» **Challenge**: Copy out the listing that follows, exactly, without its pictures.

» **Collected data**:
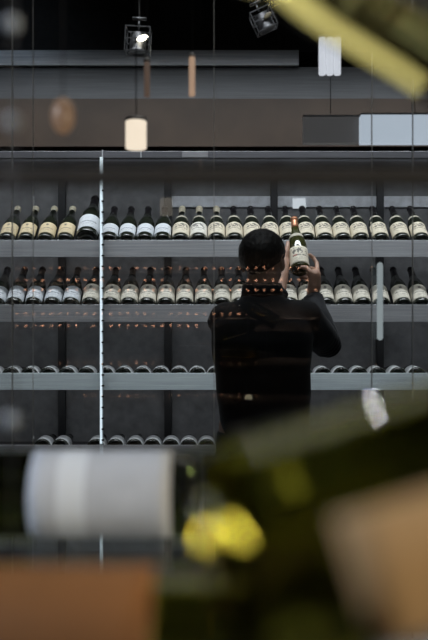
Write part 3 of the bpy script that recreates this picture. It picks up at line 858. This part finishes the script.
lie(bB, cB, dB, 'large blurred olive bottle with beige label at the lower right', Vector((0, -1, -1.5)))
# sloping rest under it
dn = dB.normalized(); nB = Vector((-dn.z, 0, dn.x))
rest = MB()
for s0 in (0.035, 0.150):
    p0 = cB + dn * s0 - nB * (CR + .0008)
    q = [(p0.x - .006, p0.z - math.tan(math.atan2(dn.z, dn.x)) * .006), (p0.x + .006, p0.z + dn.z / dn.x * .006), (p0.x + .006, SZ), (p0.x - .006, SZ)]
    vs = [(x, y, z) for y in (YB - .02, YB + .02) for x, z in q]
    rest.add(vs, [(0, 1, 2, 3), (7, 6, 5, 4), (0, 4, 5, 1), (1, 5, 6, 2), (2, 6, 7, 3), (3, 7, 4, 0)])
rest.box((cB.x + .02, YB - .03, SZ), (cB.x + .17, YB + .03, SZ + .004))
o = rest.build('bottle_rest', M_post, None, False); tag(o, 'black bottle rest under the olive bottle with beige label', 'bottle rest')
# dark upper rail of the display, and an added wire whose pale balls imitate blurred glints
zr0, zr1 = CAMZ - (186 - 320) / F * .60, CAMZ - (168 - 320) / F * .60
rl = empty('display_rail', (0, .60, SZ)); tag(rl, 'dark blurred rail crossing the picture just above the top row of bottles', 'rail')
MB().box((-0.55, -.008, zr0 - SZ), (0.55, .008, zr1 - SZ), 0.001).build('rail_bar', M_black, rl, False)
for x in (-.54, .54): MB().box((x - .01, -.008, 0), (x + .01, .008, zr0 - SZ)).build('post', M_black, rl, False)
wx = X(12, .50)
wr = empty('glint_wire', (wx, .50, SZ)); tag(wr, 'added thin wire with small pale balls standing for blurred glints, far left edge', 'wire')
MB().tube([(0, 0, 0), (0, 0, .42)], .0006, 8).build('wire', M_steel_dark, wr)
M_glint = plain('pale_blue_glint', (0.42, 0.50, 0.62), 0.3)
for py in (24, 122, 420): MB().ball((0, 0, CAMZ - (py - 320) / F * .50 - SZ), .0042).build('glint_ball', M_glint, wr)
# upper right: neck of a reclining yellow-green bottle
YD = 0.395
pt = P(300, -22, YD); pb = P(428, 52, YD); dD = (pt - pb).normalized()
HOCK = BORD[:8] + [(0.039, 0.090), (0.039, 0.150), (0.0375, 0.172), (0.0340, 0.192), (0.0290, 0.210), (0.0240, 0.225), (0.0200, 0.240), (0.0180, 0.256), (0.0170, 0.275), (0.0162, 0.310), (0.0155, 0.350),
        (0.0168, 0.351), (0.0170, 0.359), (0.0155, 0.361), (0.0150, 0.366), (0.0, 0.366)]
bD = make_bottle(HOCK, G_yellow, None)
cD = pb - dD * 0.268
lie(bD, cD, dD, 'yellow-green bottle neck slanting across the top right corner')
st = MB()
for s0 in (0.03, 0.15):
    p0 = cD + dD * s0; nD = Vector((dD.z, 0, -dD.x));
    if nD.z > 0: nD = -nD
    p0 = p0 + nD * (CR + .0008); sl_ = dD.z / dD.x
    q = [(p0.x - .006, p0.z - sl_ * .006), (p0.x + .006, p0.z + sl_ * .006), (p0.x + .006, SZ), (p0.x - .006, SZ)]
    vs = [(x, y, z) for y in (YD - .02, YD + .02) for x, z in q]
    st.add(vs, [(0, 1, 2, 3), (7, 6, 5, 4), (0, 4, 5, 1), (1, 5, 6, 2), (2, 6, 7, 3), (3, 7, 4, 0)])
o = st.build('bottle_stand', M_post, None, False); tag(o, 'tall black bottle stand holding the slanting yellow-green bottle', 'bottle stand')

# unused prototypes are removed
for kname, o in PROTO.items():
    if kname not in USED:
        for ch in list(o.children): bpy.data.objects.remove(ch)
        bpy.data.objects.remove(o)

» **Finished exercise**:
Write part 3 of the bpy script that recreates this picture. It picks up at line 858. This part finishes the script.
lie(bB, cB, dB, 'large blurred olive bottle with beige label at the lower right', Vector((0, -1, -1.5)))
# sloping rest under it
dn = dB.normalized(); nB = Vector((-dn.z, 0, dn.x))
rest = MB()
for s0 in (0.035, 0.150):
    p0 = cB + dn * s0 - nB * (CR + .0008)
    q = [(p0.x - .006, p0.z - math.tan(math.atan2(dn.z, dn.x)) * .006), (p0.x + .006, p0.z + dn.z / dn.x * .006), (p0.x + .006, SZ), (p0.x - .006, SZ)]
    vs = [(x, y, z) for y in (YB - .02, YB + .02) for x, z in q]
    rest.add(vs, [(0, 1, 2, 3), (7, 6, 5, 4), (0, 4, 5, 1), (1, 5, 6, 2), (2, 6, 7, 3), (3, 7, 4, 0)])
rest.box((cB.x + .02, YB - .03, SZ), (cB.x + .17, YB + .03, SZ + .004))
o = rest.build('bottle_rest', M_post, None, False); tag(o, 'black bottle rest under the olive bottle with beige label', 'bottle rest')
# dark upper rail of the display, and an added wire whose pale balls imitate blurred glints
zr0, zr1 = CAMZ - (186 - 320) / F * .60, CAMZ - (168 - 320) / F * .60
rl = empty('display_rail', (0, .60, SZ)); tag(rl, 'dark blurred rail crossing the picture just above the top row of bottles', 'rail')
MB().box((-0.55, -.008, zr0 - SZ), (0.55, .008, zr1 - SZ), 0.001).build('rail_bar', M_black, rl, False)
for x in (-.54, .54): MB().box((x - .01, -.008, 0), (x + .01, .008, zr0 - SZ)).build('post', M_black, rl, False)
wx = X(12, .50)
wr = empty('glint_wire', (wx, .50, SZ)); tag(wr, 'added thin wire with small pale balls standing for blurred glints, far left edge', 'wire')
MB().tube([(0, 0, 0), (0, 0, .42)], .0006, 8).build('wire', M_steel_dark, wr)
M_glint = plain('pale_blue_glint', (0.42, 0.50, 0.62), 0.3)
for py in (24, 122, 420): MB().ball((0, 0, CAMZ - (py - 320) / F * .50 - SZ), .0042).build('glint_ball', M_glint, wr)
# upper right: neck of a reclining yellow-green bottle
YD = 0.395
pt = P(300, -22, YD); pb = P(428, 52, YD); dD = (pt - pb).normalized()
HOCK = BORD[:8] + [(0.039, 0.090), (0.039, 0.150), (0.0375, 0.172), (0.0340, 0.192), (0.0290, 0.210), (0.0240, 0.225), (0.0200, 0.240), (0.0180, 0.256), (0.0170, 0.275), (0.0162, 0.310), (0.0155, 0.350),
        (0.0168, 0.351), (0.0170, 0.359), (0.0155, 0.361), (0.0150, 0.366), (0.0, 0.366)]
bD = make_bottle(HOCK, G_yellow, None)
cD = pb - dD * 0.268
lie(bD, cD, dD, 'yellow-green bottle neck slanting across the top right corner')
st = MB()
for s0 in (0.03, 0.15):
    p0 = cD + dD * s0; nD = Vector((dD.z, 0, -dD.x));
    if nD.z > 0: nD = -nD
    p0 = p0 + nD * (CR + .0008); sl_ = dD.z / dD.x
    q = [(p0.x - .006, p0.z - sl_ * .006), (p0.x + .006, p0.z + sl_ * .006), (p0.x + .006, SZ), (p0.x - .006, SZ)]
    vs = [(x, y, z) for y in (YD - .02, YD + .02) for x, z in q]
    st.add(vs, [(0, 1, 2, 3), (7, 6, 5, 4), (0, 4, 5, 1), (1, 5, 6, 2), (2, 6, 7, 3), (3, 7, 4, 0)])
o = st.build('bottle_stand', M_post, None, False); tag(o, 'tall black bottle stand holding the slanting yellow-green bottle', 'bottle stand')

# unused prototypes are removed
for kname, o in PROTO.items():
    if kname not in USED:
        for ch in list(o.children): bpy.data.objects.remove(ch)
        bpy.data.objects.remove(o)